EPISODE DU ROI NALA
C’est sous la bénédiction des dieux que la belle princesse Damayanti et le brave roi Nala se marient. Le bonheur de Nala et la prospérité de son royaume semblent durer éternellement. C’est alors que le démon Kali rongé de jalousie lui jette son maléfice. Le sortilège pousse Nala à se perdre dans les yeux de hazard, y misant jusqu’à son royaume que son frère Pushkar dépouille. Nala complétement dépouillé erre dans la forêt avec sa femme qu’il finit par abandonner. Séparés l’un de l’autre, ils se changent en serviteurs. Sous cette apparence, ils vont renaitre de ce cycle de tourments. C’est sous ces mauvais hospices que prend forme la pièce théâtre qui met en scène les différentes étapes de la renaissance de Nala et Damayanti.
Pour accompagner ces deux personnages, un seul protagoniste narre les événements et prend la voix des vingt-huit acteurs et actrices qui eux-mêmes endossent les masques de papier, les kimonos, les rôles de percussionnistes de Taïko, les animateurs de marionnettes de Bunraku qui complètent cette pièce de théâtre où le blanc des costumes contrastent avec la noirceur des desseins animant chaque personnage.
Le fonctionnement de la pièce réside sur deux scènes, l’une à la forme carrée, isolée de la première rectangulaire où se passe l’action dissociée de l’autre ; qui permet une sorte d’aparté. Une troisième est juchée en arrière pour l’apparition des marionnettes. Les personnages apparaissent et disparaissent à l’envie, les sorcières se matérialisent pour commenter les différents aspects de l’Episode de Nala, telles les Parques romaines du destin raillant Nala sur son infortune et sa faiblesse d’avoir abandonné sa femme Damayanti. Autre Personnage, Pushkar, le frére de Nala apparait sous différents masques très expressifs pour mettre des bâtons dans les roues de Nala qui cherche avec l’aide de ses amis paysans à retrouver Damayanti et à recouvrer sa fortune.

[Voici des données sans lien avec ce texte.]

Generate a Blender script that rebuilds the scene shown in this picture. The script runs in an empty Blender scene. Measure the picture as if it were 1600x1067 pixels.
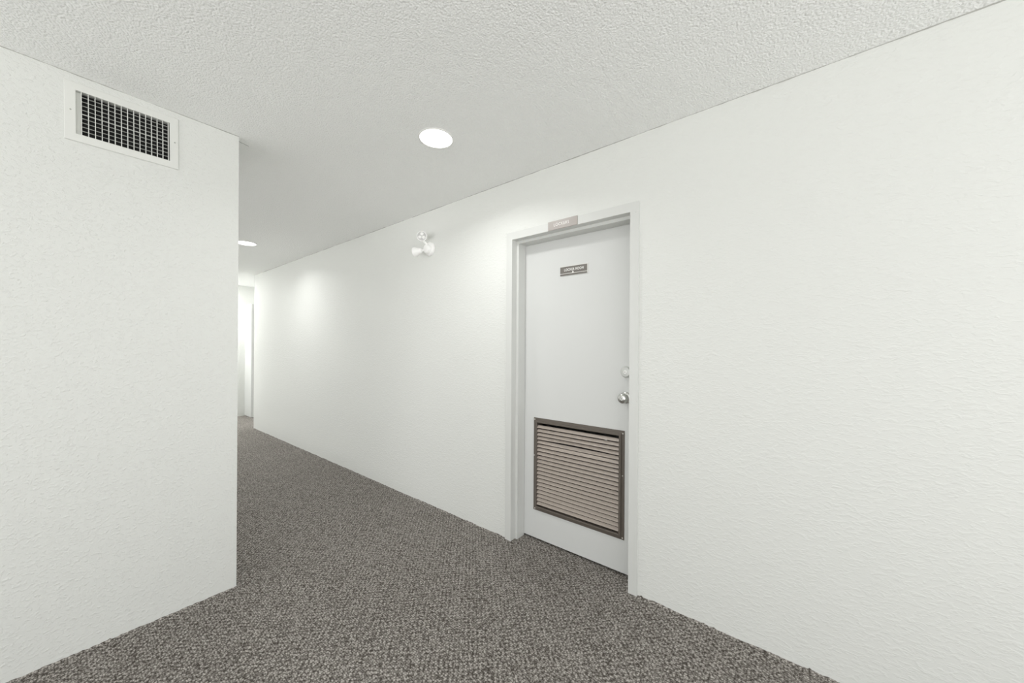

La pièce procède d’un déroulement narratif marqué par de longues ellipses qui assurent le lien entre l’expression corporelle et le verbe emphatique. Cela rythme ce voyage initiatique qui est une confrontation mystique entre l’Inde et le Japon : La première fondatrice de la théologie hindoue et le second s’inspirant de cette religion importée pour créer le bouddhisme zen et zazen.
Le résultat est une mise en scène esthétisante, racée et très pure, véritable régal pour les yeux, impressionnante de maitrise propre à l’efficience japonaise. La pièce bascule par moment dans l’incongruité par une incursion dans le présent où certains comédiens arborent des slogans publicitaires et harangue le spectateur en ridiculisant les différents personnages afin, certainement, de dédramatiser l’expérience théâtrale par une mise en abyme salutaire et déroutante d’un théâtre dans le théâtre.
Cette pièce est présentée comme un kabuki mais s’en distingue par la palette des disciplines convoquées, qui fera grincer des dents les puristes de la mise en scène hiératique, lancinante et incantatrice, qui s’exprime dans le fonctionnement d’un NÔ et kabuki traditionnel.
La Compagnie Shizuoka Performing Arts Center a réussi ici un spectacle grandiose à la scénographie impeccable tout cela en seulement 1 heure 45 minutes, durée inhabituellement courte pour un kabuki, on en redemande.